As many as two-thirds of convicts freed in California return to crime

Posted: November 20, 2013 1:20 p.m.
Updated: November 20, 2013 4:55 p.m.

LOS ANGELES — California’s attorney general launched a new initiative on Wednesday aimed at reducing one of the nation’s highest rates of recidivism among people convicted of crimes.

Flanked by top law enforcement officials from around the state, Kamala Harris said a new division of her department will seek funding for programs that will target those most likely to commit more crimes after being released from jails and prisons.

The division also will have a database to identify risk factors and trends to help law enforcement better address the issue.

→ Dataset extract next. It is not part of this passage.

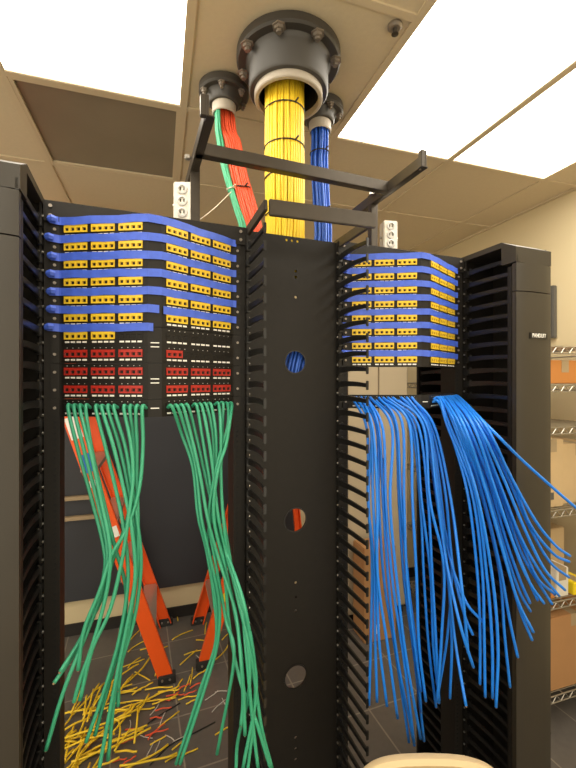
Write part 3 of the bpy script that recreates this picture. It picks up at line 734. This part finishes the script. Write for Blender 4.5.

Harris said as many as two-thirds of those who are freed in California commit another crime within three years.

The announcement came as the state copes with a law that sends some low-level offenders to county jails instead of prisons to reduce crowding.

“If we were talking about a business that had a failure rate of that number, we would reorganize, we would re-examine and we would guide our approach by a well-proven method which asks us to think about what is our return on our investments,” Harris said. “That’s how we our approaching our work going forward.”

Law enforcement officials have been stymied for decades in trying to get criminals to stay out of trouble. Despite efforts in various counties, the recidivism rate has remained high, and authorities believe the initiative will provide a clearinghouse to combine resources for police departments and district attorney offices.

“We have a huge state with 58 counties with 58 different ways of doing things,” said Dean Flippo, president of the California District Attorneys Association, who added there may be 58 definitions of recidivism.

“How do we measure if every one of us are measuring under something different?” he asked.

Harris said the new division is currently getting set up and will be up and running soon.